Todos sabemos como as ondas da Praia-de-Mira são alterosas. Por isso, não me recordo de, enquanto criança, alguma vez tomar banho completo no mar. A minha mãe extremamente cautelosa quanto muito, sob o seu olhar atento, deixava-nos molhar os pés na rebentação. Para os mais afortunados havia os banheiros, esses velhos pescadores, que seguravam as crianças e, a troco de compensação monetária, as mergulhavam nas fortes ondas. Para nós, porém, chapinhar os pés já era muito bom.

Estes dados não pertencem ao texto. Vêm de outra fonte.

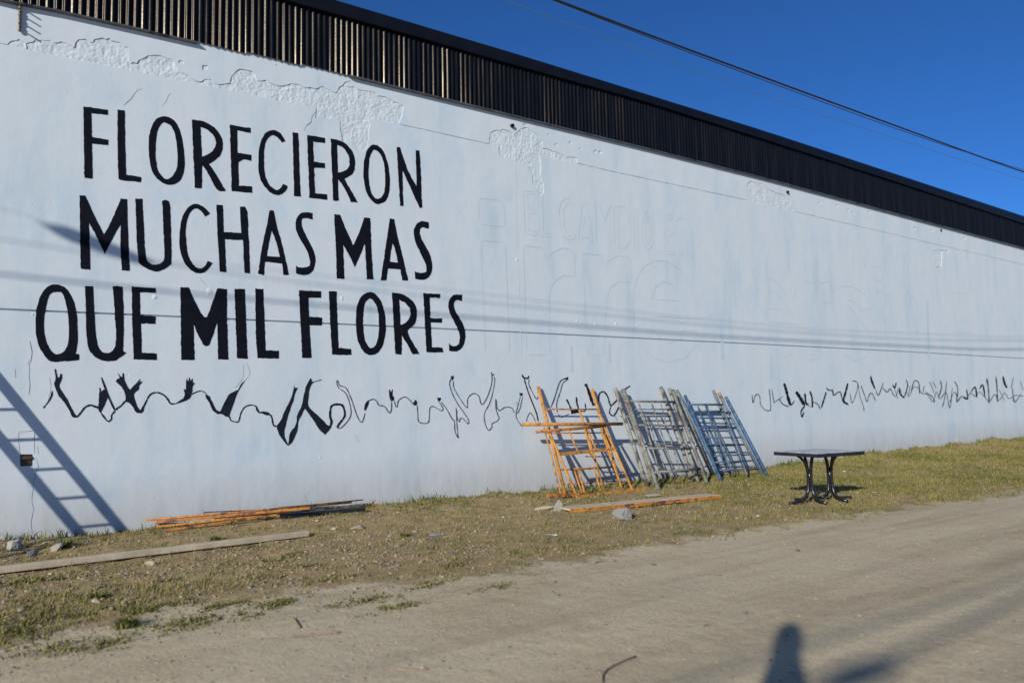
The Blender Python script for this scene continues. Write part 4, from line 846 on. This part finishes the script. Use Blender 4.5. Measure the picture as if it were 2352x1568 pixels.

Recordo os passeios pela “floresta” em dias de nevoeiro e/ou forte nortada, sobretudo dos viveiros de trutas. Quantas migalhas de pão seco guardávamos para lhes atirar. E a saída dos barcos, puxados por enormes juntas de bois, a designada arte xávega? Eram tempos em que o pescado “fino” era para quem tivesse muitas posses ou, então, para a restauração. Nós contentávamo-nos com a petinga. Engraçado ou não, hoje em dia, este tipo de peixe é muito apreciado e extremamente difícil de encontrar, pois a sua venda é proibida.
Assim foi durante muitos e bons anos. Tendo criado sozinho a minha filha, desde tenra idade com esta de igual modo procedi. Com um desafogo financeiro superior aos meus progenitores, a permanência já era de um mês completo. Na maior parte dos dias acompanhados pela minha mãe, estes sucediam-se entre a leitura do jornal durante a manhã e um livro à tarde, hábito que ainda hoje conservo. As noites, sempre muito frias, davam para um pequeno passeio, mas de calças e camisola, quando também não era de casaco.
O aluguer de chapéu/tenda na praia já se tornava obrigatório. A pouco a pouco outras famílias amigas se juntaram, principalmente da zona de Ançã, com as inerentes patuscadas que ocorriam dia sim, dia sim. Era, com costuma dizer um amigo dessa época, um autêntico “delírio”.